Border Security and the Southwest Border: Background, Legislation, and Issues [September 28, 2005]   [open pdf - 317KB]

From the Document: "Border security has emerged as an area of public concern, particularly after the September 11, 2001 terrorist attacks. Although recent public concerns pertaining to border security may be attributed to the threat of potential terrorists coming into the country, past concerns that centered around drug and human smuggling and the illegal entry of migrants remain important issues. As Congress passes legislation to enhance border security (e.g., P.L. 109-13) and the Administration puts into place procedures to tighten border enforcement, concerns over terrorists exploiting the porous southwest border continue to grow. The U.S. border with Mexico is some 2,000 miles long, with more than 800,000 people arriving from Mexico daily and more than 4 million commercial crossings annually.

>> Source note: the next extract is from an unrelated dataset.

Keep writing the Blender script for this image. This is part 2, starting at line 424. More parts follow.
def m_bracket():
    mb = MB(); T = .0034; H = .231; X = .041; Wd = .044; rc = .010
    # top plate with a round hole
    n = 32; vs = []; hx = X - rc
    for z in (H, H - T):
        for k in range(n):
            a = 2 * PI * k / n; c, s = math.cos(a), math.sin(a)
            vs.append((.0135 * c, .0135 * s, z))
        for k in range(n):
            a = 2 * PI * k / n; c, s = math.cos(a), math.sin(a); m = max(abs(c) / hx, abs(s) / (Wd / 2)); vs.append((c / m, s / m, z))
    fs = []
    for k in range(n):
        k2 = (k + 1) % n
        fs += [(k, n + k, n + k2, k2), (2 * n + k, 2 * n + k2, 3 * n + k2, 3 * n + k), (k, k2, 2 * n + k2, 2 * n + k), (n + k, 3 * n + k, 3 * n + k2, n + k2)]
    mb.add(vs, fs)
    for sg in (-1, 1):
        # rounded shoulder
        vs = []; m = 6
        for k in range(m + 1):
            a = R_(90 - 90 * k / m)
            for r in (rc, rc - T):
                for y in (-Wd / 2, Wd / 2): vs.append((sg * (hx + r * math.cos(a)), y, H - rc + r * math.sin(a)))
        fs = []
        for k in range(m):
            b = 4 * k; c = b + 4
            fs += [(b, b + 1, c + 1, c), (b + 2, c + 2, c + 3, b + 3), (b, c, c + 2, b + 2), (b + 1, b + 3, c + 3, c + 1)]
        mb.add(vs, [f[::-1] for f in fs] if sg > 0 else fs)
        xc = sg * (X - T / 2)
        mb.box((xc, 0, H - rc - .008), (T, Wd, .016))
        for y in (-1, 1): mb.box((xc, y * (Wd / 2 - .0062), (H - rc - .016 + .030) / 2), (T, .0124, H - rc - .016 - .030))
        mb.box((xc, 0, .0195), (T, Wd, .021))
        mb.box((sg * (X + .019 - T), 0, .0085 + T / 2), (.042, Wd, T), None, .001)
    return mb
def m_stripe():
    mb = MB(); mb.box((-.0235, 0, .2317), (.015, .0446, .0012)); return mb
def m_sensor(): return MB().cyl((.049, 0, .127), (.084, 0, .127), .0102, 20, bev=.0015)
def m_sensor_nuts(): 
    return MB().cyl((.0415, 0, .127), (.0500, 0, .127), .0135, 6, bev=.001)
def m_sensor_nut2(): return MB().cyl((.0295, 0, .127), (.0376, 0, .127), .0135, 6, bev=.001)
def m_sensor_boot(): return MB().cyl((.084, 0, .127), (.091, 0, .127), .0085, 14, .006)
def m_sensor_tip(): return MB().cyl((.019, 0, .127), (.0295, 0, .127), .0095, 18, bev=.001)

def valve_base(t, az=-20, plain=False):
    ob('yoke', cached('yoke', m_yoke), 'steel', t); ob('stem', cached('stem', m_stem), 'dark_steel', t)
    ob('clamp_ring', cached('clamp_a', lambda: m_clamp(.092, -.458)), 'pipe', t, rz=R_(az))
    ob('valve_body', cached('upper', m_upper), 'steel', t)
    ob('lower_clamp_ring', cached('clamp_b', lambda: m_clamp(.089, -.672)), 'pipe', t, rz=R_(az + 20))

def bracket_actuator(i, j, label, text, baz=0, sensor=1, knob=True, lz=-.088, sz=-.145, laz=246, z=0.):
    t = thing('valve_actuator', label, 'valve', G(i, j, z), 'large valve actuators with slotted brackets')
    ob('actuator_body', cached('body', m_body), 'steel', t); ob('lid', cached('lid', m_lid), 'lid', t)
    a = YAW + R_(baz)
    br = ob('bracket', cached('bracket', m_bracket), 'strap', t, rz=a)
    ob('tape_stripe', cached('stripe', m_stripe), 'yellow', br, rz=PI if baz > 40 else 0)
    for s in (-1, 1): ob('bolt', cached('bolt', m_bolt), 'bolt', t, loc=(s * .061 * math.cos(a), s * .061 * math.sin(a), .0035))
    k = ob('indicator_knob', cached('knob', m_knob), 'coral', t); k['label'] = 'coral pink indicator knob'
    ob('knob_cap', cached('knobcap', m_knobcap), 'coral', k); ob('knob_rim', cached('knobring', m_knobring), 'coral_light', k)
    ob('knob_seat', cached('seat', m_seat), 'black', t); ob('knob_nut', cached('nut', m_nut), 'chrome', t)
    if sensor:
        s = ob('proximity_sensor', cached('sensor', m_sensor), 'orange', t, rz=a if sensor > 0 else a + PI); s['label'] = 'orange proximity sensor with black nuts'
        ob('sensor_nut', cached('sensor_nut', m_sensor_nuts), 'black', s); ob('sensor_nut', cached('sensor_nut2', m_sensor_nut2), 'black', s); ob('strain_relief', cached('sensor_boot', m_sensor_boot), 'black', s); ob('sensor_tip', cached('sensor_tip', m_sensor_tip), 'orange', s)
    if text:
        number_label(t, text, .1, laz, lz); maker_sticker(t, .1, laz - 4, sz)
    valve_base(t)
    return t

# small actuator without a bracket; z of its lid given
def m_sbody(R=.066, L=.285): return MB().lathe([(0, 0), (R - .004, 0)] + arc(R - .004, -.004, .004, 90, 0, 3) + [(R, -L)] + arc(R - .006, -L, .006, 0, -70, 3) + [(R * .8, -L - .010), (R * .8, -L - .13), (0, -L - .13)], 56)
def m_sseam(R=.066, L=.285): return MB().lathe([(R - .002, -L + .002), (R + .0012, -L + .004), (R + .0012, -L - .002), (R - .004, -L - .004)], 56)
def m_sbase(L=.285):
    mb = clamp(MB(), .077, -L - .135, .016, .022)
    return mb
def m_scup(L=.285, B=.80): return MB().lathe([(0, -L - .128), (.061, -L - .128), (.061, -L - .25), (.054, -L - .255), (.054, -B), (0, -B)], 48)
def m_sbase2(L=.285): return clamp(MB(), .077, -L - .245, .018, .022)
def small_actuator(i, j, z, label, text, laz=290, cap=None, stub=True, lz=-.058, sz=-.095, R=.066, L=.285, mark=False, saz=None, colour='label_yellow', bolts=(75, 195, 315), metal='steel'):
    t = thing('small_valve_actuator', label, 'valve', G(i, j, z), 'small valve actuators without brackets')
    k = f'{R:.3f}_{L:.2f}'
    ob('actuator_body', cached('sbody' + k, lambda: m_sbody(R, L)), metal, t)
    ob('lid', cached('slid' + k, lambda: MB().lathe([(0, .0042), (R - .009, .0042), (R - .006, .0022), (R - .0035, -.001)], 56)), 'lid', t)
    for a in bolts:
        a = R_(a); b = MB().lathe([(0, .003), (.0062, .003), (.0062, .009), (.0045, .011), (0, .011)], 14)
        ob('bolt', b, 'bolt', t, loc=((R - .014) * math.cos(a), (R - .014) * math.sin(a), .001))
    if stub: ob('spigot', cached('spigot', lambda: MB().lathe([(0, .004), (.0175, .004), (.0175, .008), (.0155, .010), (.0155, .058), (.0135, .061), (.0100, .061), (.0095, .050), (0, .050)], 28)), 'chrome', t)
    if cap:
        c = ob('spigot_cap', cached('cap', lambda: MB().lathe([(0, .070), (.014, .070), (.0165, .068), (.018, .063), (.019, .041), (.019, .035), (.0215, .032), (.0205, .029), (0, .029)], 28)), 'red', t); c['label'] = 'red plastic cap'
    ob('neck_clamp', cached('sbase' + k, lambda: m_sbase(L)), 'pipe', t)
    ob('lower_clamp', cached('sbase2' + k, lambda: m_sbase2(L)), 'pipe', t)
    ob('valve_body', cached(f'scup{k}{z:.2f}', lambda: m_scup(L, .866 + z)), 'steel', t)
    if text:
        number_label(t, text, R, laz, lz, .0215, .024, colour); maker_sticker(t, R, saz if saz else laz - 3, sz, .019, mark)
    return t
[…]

The United States and Mexico are linked together in various ways, including through trade, investment, migration, tourism, environment, and familial relationships. Mexico is the second most important trading partner of the United States and this trade is critical to many U.S. industries and border communities. In an effort to facilitate the legitimate flow of travel and trade, the governments of the United States and Mexico signed the U.S.-Mexico Border Partnership agreement. The agreement was accompanied by a 22-point action plan that included several immigration and customs-related border security items."